_Records provided_:
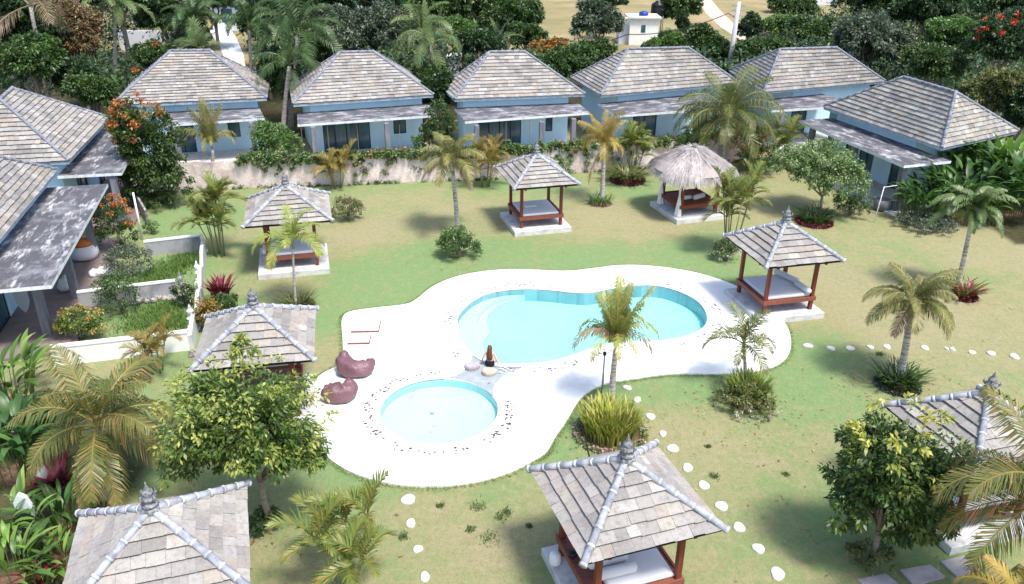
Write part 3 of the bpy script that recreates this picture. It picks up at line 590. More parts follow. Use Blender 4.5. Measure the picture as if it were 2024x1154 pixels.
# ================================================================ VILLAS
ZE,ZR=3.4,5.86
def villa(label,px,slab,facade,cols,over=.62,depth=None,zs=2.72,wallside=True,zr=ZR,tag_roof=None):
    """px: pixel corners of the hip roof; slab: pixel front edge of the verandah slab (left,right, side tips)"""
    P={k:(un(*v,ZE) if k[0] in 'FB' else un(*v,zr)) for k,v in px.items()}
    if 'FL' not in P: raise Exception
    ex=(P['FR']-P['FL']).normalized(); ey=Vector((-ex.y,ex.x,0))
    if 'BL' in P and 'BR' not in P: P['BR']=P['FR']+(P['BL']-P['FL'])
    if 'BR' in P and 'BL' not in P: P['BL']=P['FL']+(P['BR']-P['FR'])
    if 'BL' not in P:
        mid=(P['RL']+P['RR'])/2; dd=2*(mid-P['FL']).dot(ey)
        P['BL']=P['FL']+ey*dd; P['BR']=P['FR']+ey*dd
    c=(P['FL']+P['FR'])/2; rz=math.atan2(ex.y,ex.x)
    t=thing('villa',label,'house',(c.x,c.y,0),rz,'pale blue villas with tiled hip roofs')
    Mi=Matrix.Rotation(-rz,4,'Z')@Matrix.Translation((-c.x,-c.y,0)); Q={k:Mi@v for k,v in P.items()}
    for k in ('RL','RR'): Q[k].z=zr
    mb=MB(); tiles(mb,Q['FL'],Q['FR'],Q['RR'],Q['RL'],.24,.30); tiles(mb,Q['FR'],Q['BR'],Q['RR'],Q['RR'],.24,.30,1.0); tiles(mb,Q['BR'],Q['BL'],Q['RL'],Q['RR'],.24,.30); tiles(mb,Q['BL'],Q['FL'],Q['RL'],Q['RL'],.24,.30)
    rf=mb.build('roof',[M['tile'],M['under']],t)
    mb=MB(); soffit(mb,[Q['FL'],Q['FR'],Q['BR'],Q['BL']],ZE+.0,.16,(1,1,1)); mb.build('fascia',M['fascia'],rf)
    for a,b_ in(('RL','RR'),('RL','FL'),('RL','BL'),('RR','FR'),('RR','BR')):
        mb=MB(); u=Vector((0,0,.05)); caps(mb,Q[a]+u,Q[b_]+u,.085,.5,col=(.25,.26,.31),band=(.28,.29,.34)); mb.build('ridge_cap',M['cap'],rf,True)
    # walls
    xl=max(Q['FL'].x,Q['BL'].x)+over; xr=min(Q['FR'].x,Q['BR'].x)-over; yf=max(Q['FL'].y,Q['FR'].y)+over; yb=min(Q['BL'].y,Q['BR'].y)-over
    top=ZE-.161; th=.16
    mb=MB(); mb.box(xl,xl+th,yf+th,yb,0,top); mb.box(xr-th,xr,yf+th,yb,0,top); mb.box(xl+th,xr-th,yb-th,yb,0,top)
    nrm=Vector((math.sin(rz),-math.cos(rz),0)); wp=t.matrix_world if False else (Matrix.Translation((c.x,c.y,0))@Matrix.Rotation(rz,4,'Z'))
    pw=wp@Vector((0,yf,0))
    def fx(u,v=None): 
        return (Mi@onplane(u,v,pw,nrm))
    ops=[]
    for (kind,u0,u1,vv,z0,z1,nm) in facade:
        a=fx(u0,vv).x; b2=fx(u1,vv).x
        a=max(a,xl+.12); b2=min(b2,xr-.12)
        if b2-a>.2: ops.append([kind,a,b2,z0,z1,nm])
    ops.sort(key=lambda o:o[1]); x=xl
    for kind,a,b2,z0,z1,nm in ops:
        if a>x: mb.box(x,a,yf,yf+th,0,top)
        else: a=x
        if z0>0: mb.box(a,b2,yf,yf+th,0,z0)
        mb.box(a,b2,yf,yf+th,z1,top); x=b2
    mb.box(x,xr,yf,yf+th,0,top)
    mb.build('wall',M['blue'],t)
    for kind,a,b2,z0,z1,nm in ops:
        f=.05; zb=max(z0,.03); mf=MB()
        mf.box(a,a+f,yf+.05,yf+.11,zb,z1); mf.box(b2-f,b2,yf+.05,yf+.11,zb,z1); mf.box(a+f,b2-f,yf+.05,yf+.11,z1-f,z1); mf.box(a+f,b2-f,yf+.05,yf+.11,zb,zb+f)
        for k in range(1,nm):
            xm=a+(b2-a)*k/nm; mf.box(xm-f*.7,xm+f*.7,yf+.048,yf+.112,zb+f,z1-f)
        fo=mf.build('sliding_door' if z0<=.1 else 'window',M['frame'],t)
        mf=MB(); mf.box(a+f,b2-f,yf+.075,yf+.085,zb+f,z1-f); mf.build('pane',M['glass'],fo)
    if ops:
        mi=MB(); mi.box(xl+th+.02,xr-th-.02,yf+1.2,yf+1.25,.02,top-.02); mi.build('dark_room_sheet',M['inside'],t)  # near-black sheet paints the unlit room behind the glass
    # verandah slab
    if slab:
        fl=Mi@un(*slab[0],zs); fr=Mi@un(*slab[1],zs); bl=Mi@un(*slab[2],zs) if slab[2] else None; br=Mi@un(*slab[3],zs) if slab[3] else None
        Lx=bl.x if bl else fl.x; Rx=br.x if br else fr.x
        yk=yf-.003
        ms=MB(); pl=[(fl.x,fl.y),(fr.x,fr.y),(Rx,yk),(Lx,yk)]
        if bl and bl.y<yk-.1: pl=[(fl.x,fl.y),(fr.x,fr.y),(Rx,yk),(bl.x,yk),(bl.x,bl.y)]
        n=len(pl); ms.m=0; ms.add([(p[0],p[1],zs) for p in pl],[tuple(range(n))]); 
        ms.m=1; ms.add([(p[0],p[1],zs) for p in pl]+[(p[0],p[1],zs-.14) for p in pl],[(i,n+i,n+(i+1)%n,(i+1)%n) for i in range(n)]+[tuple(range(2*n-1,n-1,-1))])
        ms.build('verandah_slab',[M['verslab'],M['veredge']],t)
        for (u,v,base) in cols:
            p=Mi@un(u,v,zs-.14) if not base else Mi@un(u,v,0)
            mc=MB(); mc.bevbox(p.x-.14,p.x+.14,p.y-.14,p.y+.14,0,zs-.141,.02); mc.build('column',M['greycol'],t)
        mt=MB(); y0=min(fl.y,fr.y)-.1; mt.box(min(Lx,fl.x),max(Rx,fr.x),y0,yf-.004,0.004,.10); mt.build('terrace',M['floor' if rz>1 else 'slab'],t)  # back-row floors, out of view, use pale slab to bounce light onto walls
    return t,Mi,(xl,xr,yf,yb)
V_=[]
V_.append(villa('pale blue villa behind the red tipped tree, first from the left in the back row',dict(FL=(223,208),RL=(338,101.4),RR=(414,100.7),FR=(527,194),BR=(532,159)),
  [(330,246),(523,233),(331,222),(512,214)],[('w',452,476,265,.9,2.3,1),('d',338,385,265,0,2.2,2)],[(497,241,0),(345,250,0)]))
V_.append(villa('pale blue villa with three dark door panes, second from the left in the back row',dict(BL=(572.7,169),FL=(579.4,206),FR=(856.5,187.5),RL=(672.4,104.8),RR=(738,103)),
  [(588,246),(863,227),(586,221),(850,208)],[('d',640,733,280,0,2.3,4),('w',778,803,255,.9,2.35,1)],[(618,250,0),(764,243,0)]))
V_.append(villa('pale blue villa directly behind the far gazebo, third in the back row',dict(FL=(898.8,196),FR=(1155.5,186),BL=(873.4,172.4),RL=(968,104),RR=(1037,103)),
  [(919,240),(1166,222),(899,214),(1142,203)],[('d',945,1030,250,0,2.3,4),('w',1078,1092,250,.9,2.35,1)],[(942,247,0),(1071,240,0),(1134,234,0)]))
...
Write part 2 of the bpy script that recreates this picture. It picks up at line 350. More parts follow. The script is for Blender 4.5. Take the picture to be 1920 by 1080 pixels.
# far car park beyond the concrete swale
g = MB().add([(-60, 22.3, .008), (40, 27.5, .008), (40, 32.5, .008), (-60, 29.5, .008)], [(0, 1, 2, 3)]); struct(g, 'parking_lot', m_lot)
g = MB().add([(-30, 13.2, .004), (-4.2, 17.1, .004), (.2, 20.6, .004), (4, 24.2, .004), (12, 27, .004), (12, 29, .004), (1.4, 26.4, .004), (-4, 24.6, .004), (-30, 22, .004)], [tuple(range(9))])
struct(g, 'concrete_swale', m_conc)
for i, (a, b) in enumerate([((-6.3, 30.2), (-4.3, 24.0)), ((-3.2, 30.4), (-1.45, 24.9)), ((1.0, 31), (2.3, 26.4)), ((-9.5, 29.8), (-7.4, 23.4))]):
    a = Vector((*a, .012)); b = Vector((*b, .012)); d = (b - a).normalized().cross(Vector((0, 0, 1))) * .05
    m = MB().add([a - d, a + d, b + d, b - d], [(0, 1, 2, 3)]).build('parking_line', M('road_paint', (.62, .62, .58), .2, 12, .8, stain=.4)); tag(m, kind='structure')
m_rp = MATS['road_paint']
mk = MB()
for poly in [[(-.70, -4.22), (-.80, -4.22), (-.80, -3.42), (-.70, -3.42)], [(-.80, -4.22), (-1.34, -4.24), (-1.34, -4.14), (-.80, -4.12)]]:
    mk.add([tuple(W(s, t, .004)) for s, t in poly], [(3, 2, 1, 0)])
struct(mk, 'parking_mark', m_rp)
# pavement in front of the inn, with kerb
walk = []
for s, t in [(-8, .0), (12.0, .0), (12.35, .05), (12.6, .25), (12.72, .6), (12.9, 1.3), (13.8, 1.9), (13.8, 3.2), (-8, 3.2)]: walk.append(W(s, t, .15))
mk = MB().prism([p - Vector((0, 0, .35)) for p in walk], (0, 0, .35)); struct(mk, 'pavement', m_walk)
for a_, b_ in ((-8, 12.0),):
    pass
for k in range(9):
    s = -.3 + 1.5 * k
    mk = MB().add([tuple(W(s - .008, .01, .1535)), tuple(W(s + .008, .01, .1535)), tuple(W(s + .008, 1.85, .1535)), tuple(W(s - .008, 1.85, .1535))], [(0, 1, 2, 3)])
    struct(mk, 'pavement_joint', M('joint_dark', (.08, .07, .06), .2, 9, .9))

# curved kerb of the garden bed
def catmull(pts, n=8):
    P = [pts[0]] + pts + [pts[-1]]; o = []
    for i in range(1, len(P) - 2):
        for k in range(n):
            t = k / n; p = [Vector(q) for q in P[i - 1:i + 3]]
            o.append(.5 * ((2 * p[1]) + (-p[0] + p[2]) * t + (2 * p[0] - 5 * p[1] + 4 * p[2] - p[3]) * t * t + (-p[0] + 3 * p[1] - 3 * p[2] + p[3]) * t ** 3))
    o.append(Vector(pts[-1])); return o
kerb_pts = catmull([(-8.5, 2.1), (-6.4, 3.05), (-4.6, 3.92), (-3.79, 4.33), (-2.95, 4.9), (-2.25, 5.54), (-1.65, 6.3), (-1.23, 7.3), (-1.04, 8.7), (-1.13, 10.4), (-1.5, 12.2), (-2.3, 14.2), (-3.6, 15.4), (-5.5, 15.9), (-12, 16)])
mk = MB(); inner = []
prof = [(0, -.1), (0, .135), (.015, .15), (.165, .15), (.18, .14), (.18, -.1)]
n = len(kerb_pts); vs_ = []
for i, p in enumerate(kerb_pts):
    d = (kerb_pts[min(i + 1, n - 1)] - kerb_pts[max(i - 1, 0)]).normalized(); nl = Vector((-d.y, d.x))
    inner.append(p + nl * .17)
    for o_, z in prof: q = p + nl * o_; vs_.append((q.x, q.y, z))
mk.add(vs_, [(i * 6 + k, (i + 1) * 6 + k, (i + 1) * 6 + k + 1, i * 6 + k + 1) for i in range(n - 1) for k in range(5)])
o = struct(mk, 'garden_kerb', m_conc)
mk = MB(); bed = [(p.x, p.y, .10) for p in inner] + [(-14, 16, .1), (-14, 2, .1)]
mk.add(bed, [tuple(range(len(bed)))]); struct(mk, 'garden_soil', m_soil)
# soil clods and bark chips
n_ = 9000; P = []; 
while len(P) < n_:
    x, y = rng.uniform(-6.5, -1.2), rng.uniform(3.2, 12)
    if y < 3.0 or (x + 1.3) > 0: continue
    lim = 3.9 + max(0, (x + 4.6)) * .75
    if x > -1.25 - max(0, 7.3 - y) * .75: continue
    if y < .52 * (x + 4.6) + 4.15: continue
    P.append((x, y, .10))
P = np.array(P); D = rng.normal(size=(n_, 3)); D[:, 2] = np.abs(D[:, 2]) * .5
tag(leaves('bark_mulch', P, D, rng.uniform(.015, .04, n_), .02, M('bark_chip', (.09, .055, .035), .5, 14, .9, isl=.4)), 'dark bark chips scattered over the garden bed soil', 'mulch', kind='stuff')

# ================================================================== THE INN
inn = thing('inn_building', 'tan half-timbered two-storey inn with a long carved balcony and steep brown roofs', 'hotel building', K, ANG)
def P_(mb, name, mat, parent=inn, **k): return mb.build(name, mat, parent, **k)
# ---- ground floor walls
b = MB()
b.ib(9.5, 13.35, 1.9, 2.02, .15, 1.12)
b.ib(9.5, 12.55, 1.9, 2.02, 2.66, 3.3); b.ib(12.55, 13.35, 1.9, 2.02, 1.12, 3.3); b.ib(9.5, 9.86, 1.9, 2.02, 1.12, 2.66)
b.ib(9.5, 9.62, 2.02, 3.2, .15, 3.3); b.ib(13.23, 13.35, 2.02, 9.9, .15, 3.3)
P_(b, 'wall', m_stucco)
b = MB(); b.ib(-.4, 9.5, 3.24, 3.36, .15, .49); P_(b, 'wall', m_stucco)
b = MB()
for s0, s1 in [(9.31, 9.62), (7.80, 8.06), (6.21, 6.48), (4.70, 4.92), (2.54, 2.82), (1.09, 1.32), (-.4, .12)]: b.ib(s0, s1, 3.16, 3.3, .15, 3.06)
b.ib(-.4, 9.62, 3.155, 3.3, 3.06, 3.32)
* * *
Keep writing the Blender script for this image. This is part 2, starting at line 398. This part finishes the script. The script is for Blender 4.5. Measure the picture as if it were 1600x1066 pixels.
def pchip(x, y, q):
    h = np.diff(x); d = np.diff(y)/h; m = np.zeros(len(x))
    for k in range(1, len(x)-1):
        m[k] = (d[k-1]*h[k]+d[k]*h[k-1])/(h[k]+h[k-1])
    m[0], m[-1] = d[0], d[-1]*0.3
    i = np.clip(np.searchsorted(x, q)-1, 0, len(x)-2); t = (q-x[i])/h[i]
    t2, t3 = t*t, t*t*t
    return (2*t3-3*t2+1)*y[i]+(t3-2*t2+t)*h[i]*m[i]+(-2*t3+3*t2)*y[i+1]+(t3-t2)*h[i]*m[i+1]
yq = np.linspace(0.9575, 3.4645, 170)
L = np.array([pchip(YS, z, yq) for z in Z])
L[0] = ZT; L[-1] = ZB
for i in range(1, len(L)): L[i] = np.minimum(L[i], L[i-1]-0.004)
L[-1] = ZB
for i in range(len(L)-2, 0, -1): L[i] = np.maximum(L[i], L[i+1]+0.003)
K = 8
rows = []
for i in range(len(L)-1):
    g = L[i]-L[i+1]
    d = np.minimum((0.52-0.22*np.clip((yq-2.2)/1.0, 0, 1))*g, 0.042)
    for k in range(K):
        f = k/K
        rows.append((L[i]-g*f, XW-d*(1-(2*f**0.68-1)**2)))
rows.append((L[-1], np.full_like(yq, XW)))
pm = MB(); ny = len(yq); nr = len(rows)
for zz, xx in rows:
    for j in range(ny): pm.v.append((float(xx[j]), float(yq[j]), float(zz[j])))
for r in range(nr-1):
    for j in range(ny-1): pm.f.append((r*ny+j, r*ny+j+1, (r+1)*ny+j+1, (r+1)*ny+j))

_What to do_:
Repeat exactly the lines running from the one with "Keep writing the" through the one with "r*ny+j+1, (r+1)*ny+j+1, (r+1)*ny+j))", both included.

_Exercise solution_:
Keep writing the Blender script for this image. This is part 2, starting at line 398. This part finishes the script. The script is for Blender 4.5. Measure the picture as if it were 1600x1066 pixels.
def pchip(x, y, q):
    h = np.diff(x); d = np.diff(y)/h; m = np.zeros(len(x))
    for k in range(1, len(x)-1):
        m[k] = (d[k-1]*h[k]+d[k]*h[k-1])/(h[k]+h[k-1])
    m[0], m[-1] = d[0], d[-1]*0.3
    i = np.clip(np.searchsorted(x, q)-1, 0, len(x)-2); t = (q-x[i])/h[i]
    t2, t3 = t*t, t*t*t
    return (2*t3-3*t2+1)*y[i]+(t3-2*t2+t)*h[i]*m[i]+(-2*t3+3*t2)*y[i+1]+(t3-t2)*h[i]*m[i+1]
yq = np.linspace(0.9575, 3.4645, 170)
L = np.array([pchip(YS, z, yq) for z in Z])
L[0] = ZT; L[-1] = ZB
for i in range(1, len(L)): L[i] = np.minimum(L[i], L[i-1]-0.004)
L[-1] = ZB
for i in range(len(L)-2, 0, -1): L[i] = np.maximum(L[i], L[i+1]+0.003)
K = 8
rows = []
for i in range(len(L)-1):
    g = L[i]-L[i+1]
    d = np.minimum((0.52-0.22*np.clip((yq-2.2)/1.0, 0, 1))*g, 0.042)
    for k in range(K):
        f = k/K
        rows.append((L[i]-g*f, XW-d*(1-(2*f**0.68-1)**2)))
rows.append((L[-1], np.full_like(yq, XW)))
pm = MB(); ny = len(yq); nr = len(rows)
for zz, xx in rows:
    for j in range(ny): pm.v.append((float(xx[j]), float(yq[j]), float(zz[j])))
for r in range(nr-1):
    for j in range(ny-1): pm.f.append((r*ny+j, r*ny+j+1, (r+1)*ny+j+1, (r+1)*ny+j))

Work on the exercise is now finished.